Otros cuentos critican la corrupción de las instituciones; y aquí destacaría la frustración que provoca al autor comprar un terreno que perteneció a la Iglesia, o la posibilidad de que le embarguen la casa –que construye en ese terreno– los usureros que le hicieron un préstamo. El primer cuento sería Manos muertas (“Como las órdenes religiosas no tienen derecho a tener propiedades y sin embargo las tienen, cada orden nombra depositario a una persona de honorabilidad reconocida y catolicismo a prueba de bomba. La función del depositario consiste en hacer fraude a la Nación fingiéndose propietario de algo que es de la orden”, pág. 41), y el segundo Mis embargos (“Doña Amalia tuvo la culpa de que yo no le pagara, por no presentarse a tiempo a cobrar, porque no le convenía que yo le pagara; porque no andaba tras de su dinero, sino de mi casa”, pág. 64).

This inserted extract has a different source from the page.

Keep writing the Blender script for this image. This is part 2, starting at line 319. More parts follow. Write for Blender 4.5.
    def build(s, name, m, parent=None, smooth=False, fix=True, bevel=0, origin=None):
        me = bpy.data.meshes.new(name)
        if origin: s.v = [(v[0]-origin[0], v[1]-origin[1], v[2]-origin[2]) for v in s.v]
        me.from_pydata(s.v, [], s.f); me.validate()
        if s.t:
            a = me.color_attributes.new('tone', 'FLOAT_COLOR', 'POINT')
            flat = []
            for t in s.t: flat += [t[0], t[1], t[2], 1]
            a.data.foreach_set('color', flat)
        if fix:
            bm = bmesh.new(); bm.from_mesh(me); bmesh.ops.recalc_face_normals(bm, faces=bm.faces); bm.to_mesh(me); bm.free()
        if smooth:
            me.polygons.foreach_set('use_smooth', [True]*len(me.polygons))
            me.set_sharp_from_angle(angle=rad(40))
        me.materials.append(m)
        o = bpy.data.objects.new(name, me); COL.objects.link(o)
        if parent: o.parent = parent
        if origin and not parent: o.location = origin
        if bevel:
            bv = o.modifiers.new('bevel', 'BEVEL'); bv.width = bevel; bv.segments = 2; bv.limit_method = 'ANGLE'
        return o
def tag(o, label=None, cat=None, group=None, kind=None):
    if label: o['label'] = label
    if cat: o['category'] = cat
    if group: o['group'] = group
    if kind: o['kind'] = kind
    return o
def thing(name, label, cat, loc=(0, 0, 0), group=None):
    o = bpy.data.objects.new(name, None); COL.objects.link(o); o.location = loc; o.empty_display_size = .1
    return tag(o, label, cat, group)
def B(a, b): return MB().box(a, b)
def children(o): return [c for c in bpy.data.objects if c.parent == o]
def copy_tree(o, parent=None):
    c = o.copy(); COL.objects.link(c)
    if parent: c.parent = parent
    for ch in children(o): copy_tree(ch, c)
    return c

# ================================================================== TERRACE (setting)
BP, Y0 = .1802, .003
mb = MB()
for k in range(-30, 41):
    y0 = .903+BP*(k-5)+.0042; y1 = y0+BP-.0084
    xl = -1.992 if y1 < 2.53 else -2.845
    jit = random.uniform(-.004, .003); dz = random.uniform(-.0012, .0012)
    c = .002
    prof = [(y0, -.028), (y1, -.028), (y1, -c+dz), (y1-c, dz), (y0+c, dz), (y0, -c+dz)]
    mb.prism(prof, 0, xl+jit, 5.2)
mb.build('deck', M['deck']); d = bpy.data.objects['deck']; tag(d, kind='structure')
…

Si bien en muchos cuentos el tono es irónico, o incluso sarcástico –como ya he apuntado– y en cierto modo, aunque el narrador acaba siendo el perjudicado, son narraciones con un trasfondo picaresco (“Los domingos, invitaba a una docena de personas a comer a mi casa y les decía a todos: —Traigan un platillo. Con las sobras comíamos el resto de la semana”, pág. 63 del cuento Mis embargos); hay otros momentos –y el más señalado es la narración Cuento del canario, las pinzas y los tres muertos– en que el tono se vuelve más serio y emotivo. En el cuento citado, Ibargüengoitia nos describe sus diversas reacciones ante gente que llama a su puerta para pedir dinero; mendigos o desconocidos que dicen representar a algún trabajador relacionado con la casa… y ante los que se finge ingenuo y crédulo porque prefiere condescender y ayudarlos a cerrarles la puerta.
Quizás más que en los otros libros que llevo leídos de este autor –siendo siempre una característica de su estilo– en La ley de Herodes el uso del lenguaje oral es más acusado.
Voy a destacar dos cuentos. El primero sería Conversaciones con Bloomsbury, donde el narrador nos acerca a Bloomsbury, un gringo que llega a México, representando a una fundación, con la idea de ayudar a escritores locales, y cómo ninguno de ellos quiere relacionarse con él porque le consideran un espía de la CIA. Este cuento, de un libro publicado en 1967, me ha recordado mucho a algunas páginas de Los detectives salvajes de Roberto Bolaño, publicado en 1998. Aunque Bolaño nunca cita a Ibargüengoitia en Entre paréntesis, estoy seguro de que había leído sus libros en su etapa mexicana y La ley de Herodes y otras obras de este autor influyeron en su obra. También me parece claro que el estilo irónico, nostálgico y chistoso de Ibargüengoitia ha influido en el escritor mexicano Juan Villoro.
El otro cuento sería Falta de espíritu scout, donde Ibargüengoitia nos conduce a sus 12 años y a su pasado scout, organización que acabará expulsándole de sus filas por cuestionar su competencia. El ansia de mando de Nicodemus, el jefe scout, parece quedarse grabada en el espíritu del niño Ibargüengoitia, y aflorar, años después, en una obra que en gran parte es una gran burla de los dictadores.
La próxima semana ya no hablaré de Jorge Ibargüengoitia, aquí se acaban las lecturas que realicé durante mi viaje a San Francisco. Pero aún tengo en casa sin leer Los relámpagos de agosto y Los pasos de López, libros a los que no creo que tarde mucho en acercarme y a los que uniré la compra de Dos crímenes, para así leer la obra narrativa completa de este destacado autor mexicano.